Why Catalan Secession Trumps Scots' Case

♠ Posted by Emmanuel in at 10/10/2014 01:30:00 AM
90,000 at the Nou Camp (and counting) support secession.
Here we go again: the Catalans have scheduled a referendum on remaining in Spain on November 9. However, there is a rather large complication in that the central government in Madrid does not recognize this referendum and would not even consider an outcome that tilts toward secession. So, the stage is set for another secessionist movement. More so than the question of Scottish independence, this one may have greater implications for the fate of the EU. For one thing, Catalunya is the wealthiest region in the country. For another, also consider that Spain is actually in the eurozone and things could get ugly real soon:
The Catalonian independence movement has been gathering strength for many years. But right now, it appears to have reached a tipping point. Following the Scottish vote, the regional government of Catalonia set its own independence referendum for Nov. 9. The question will be very simple. Do you want to remain a part of Spain or not?

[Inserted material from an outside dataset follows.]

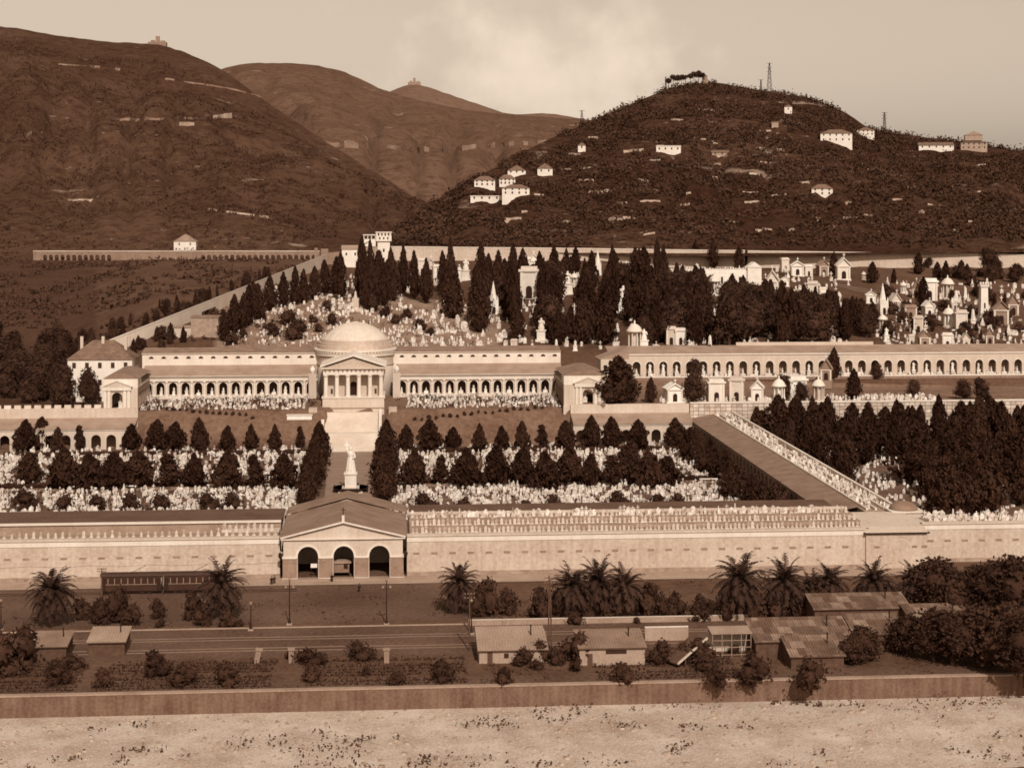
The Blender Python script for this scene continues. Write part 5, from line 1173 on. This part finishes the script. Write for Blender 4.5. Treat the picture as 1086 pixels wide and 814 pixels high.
# dry weeds on the esplanade and river edge
C = []
for i in range(2600):
    x, y = rnd.uniform(-110, 140), rnd.choice((rnd.uniform(304, 334), rnd.uniform(262.5, 281)))
    if mn.noise(Vector((x, y, 0)) / 7) < .12: continue
    for j in range(4): C.append((x + rnd.gauss(0, .5), y + rnd.gauss(0, .5), rnd.uniform(.02, .35)))
V, Q = leaves(np.array(C), .35, .5); tag(put('weeds', npmesh('weeds', V, Q, M['leaf2'])), 'low weeds in patches on the dusty ground', 'weeds', kind='stuff')
C = []
for i in range(900):
    x, y = rnd.uniform(-110, 140), rnd.uniform(225, 260.5)
    if mn.noise(Vector((x, y * 2.5, 4)) / 16) < .2: continue
    for j in range(8): C.append((x + rnd.gauss(0, .7), y + rnd.gauss(0, .5), -3.1 + abs(rnd.gauss(0, .5))))
V, Q = leaves(np.array(C), .42, .5); tag(put('riverbed_scrub', npmesh('riverbed_scrub', V, Q, M['leaf2'])), 'patches of scrub on the gravel riverbed', 'scrub', kind='stuff')
VS2 = []; Q2 = []; k = 0
for i in range(2500):
    x, y = rnd.uniform(-110, 140), rnd.uniform(222, 260.5); s = abs(rnd.gauss(0, .22)) + .06
    v = np.array([(-1, -1, -.4), (1, -1, -.4), (1, 1, -.4), (-1, 1, -.4), (-.6, -.6, .5), (.6, -.7, .6), (.6, .6, .45), (-.5, .6, .5)]) * s * rng.uniform(.6, 1.2, (8, 1)) + (x, y, -3.12); VS2.append(v)
    Q2 += [tuple(np.array(f) + k) for f in ((4,5,6,7),(0,1,5,4),(1,2,6,5),(2,3,7,6),(3,0,4,7))]; k += 8
tag(put('river_stones', npmesh('river_stones', np.concatenate(VS2), np.array(Q2), M['rock'])), 'loose pale stones on the gravel riverbed', 'stones', kind='stuff')

# ------------------------------------------------------------------ trams, lamps, poles, people, wagon
def tram(px0, px1, label):
    Y = 331; xa, xb = xat(px0, Y), xat(px1, Y); L = xb - xa; t = thing('tram_car', label, 'tram', ((xa + xb) / 2, Y, 0))
    MB().box(-L / 2, L / 2, 0, 2.4, .75, 2.1).box(-L / 2, L / 2, 0, 2.4, 3.3, 3.75).build('body', M['tram'], t)
    b = MB(); n = 9
    for i in range(n + 1): x = -L / 2 + .08 + (L - .16) * i / n; b.box(x - .08, x + .08, 0.02, .14, 2.1, 3.3); b.box(x - .08, x + .08, 2.26, 2.38, 2.1, 3.3)
    b.build('window_post', M['tramtrim'], t)
    for i in range(n): x0 = -L / 2 + .16 + (L - .16) * i / n; MB().box(x0, x0 + (L - .16) / n - .16, .06, .1, 2.1, 3.3).build('window', M['glass'], t)
    MB().box(-L / 2 + .02, L / 2 - .02, -.03, 0, 2.02, 2.14).build('waist_band', M['tramtrim'], t)
    MB().prism([(-.15, 3.75), (2.55, 3.75), (2.2, 4.15), (1.7, 4.3), (.7, 4.3), (.2, 4.15)], -L / 2 - .2, L / 2 + .2, 'x').build('roof', M['tram'], t)
    for x in (-L / 2 + .5, L / 2 - .5): MB().box(x - .42, x + .42, -.05, .02, .8, 3.2).build('door', M['black'], t)
    for x in (-L * .3, -L * .18, L * .18, L * .3):
        b = MB().lathe([(.42, -.08), (.42, .08)], 14); b.mapv(lambda a, c, d: (a + x, d + .3, c + .45)).build('wheel', M['black'], t)
    MB().box(-L * .36, L * .36, .2, 2.2, .45, .75).build('undercarriage', M['black'], t)
    b = MB(); b.tube((0, 1.2, 4.3), (L * .22, 1.2, 5.6), .05); b.tube((L * .22, .5, 5.6), (L * .22, 1.9, 5.6), .05); b.build('current_collector', M['black'], t)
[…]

The trouble is, the Spanish government has flatly rejected the right of Catalans to choose. The constitutional court has rejected the vote, and it remains to be seen whether it goes ahead. If it does, and Catalans vote yes, it will be hard to resist granting its independence. After all, the days when people were forced to remain in a state against their democratic will are meant to be long behind us. 
While Scotland would have been less viable on its own, prospects are rather better for an independent Catalunya. Instead of being a net beneficiary of being inside the UK like Scotland, most calculations suggest Catalunya subsidizes the rest of Spain:
It would have a gross domestic product of $314 billion, according to calculations by the OECD, which would make it the 34th largest economy in the world. That would make it bigger than Portugal or Hong Kong, which are perfectly viable by themselves. Its GDP per capita would be $35,000, which would make it wealthier than South Korea, Israel or Italy. There is nothing for anyone to be afraid of there...

For all the nationalist rhetoric, Scotland had relatively little to gain from independence. The U.K. is a relatively successful economy, and while Scotland has been doing reasonably well, it has an aging population and faces declining oil revenues. It was subsidized by the larger country it was part of, and was likely to become more dependent on it as time passed.

Although the numbers are hotly debated, there is plenty of evidence that a wealthy Catalonia subsidizes the rest of Spain. Worse, Spain itself is locked into a dysfunctional currency union, which, despite a minor upturn this year, offers little apart from grinding recession, mass unemployment and rising debt.
In a past post, I've discussed the politics of football: Barcelona FC as a rallying point for Catalan independence and Real Madrid as one for the concentration of power in the Spanish capital. Given the importance of football politics to life in Spain, the threat of expulsion from La Liga of the world's second most valuable football club (after Real Madrid) may be the thing that ironically keeps Catalunya in Spain:
The president of La Liga said today that Catalan clubs like Barcelona and Espanyol would be excluded from Spain's top tier should the region succeed in its push for independence from Spain. Javier Tebas said the country's sports law entitles only one non-Spanish territory - Andorra - to legally participate in the league or other official competitions.